Rapid Fire May 24, 2012: US DoD Foreign Transactions
The US DoD published two FY11 reports on purchases from foreign entities and to foreign countries [PDFs]. DoD procurement actions from foreign entities amounted to $24B or 6.4% of the total. 67% of that comes from fuel, services, construction, or food. 18% or about $4.3B were spent on imported equipment.
Meanwhile US Foreign Military Sales (FMS) of $2M+ amounted to a total of $14.2B: $10.5B through the Army, $2.6B via the Air Force, $1B handled by the Navy and $102M via the Defense Logistics Agency (DLA). One may conclude that the US exported $10B more in military equipment than it imported, but that would be a hasty conclusion. Substantial FMS transactions to countries like Afghanistan, Egypt or Israel are subsidized with American military aid funds.

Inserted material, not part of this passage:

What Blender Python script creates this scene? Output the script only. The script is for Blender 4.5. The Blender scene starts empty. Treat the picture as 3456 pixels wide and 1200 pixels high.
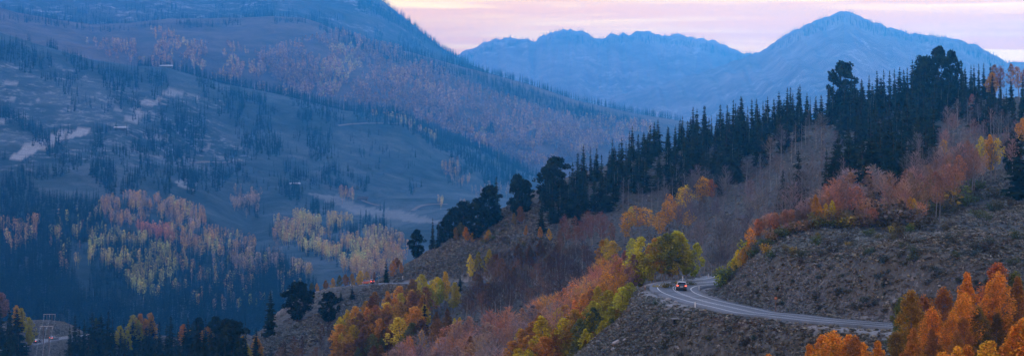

Government Contract Costs, Pricing & Accounting Report has a scathing article [PDF] on the Defense Contract Audit Agency (DCAA)…
RAND’s Arroyo Center surveyed the US Army’s supplier relationship management, after having published a similar report for the Air Force earlier this year. Their conclusions have a familiar sound: there should be more systematic, better information sharing, and links between acquisition and sustainment contracting.
US Senate Foreign Relations Committee Chairman John Kerry [D-MA] said during a hearing yesterday that he does not “currently intend to bring the [Law of the Sea] treaty to a vote before the November [presidential] election.” The Obama administration has been trying to drum up support for the US to join this UN treaty with a barrage of positive statements from senior civilian and military staff. But the issue has been moving at the pace of a glacier: 3 years ago Kerry was already trying to find how he could get this treaty ratified, and that was not the first aborted attempt to do so. Next step: lame-duck vote?
A fire started last night in USS Miami’s forward compartment at the Portsmouth Naval Shipyard in New Hampshire and was extinguished early this morning. 7 people were lightly injured. DoN statement.
It looks like Lockheed Martin’s plant is headed for its 6th week of strike. Some work is still done though what’s the real pace of production is unclear.